On s’arrête un peu pour le déjeuner ; on nous a livré des plateaux repas disposés dans des boites en carton, savamment rangées. Nous restons les manger sur place, dans une ambiance studieuse. Le travail du matin a été stimulant et l’on sent que les praticien.ne.s sont pressé.e.s de s’y remettre.

« Merci, ça m’a fait du bien d’en parler »

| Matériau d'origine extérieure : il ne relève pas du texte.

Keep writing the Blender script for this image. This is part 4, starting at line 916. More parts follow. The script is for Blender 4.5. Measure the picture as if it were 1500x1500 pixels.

À la reprise, on discute des points techniques et des réjouissances à venir : comme la participation au Festival Longueur d’Ondes début février à Brest. Un moment important, où l’on va pouvoir aller présenter l’originalité de notre recherche : à la fois expérimentale et exigeante ! L’audience a hâte d’y être et ça scrute son agenda dans l’espoir de pouvoir se libérer. Puis nous passons aux incontournables analyses de pratique. L’un.e des praticien.ne.s se lance en agrémentant d’un comique « ça tombe bien, je suis parti de mauvaise humeur la semaine dernière, ça fera groupe de parole ». Comme d’habitude, l’analyse d’un temps qui a été spécifique, problématique ou étonnant dans le travail d’un de nos praticien.ne.s se fait dans la confidentialité et la bienveillance. À la fin de l’analyse, Barbara clôture d’un « c’était super merci beaucoup ! », auquel l’intéressé.e renchérit d’un « merci, ça m’a fait du bien d’en parler ». Sous le trait du comique, ce.tte praticien.ne touche en fin de compte quelque chose d’intéressant. Au-delà de ce que ces analyses apportent dans la façon de voir et envisager son travail, c’est aussi une sorte de thérapie collective à laquelle chacun.e participe. De la définition initiale « opération intellectuelle consistant à décomposer un tout en ses éléments constituants et d’en établir les relations. » (cf : le dictionnaire Larousse), finirait-on par toucher à celle de la psychanalyse ? On enchaine avec une dernière personne puis l’on se quitte. Avec un sentiment de satisfaction : celui de ces journées où l’on a bien travaillé.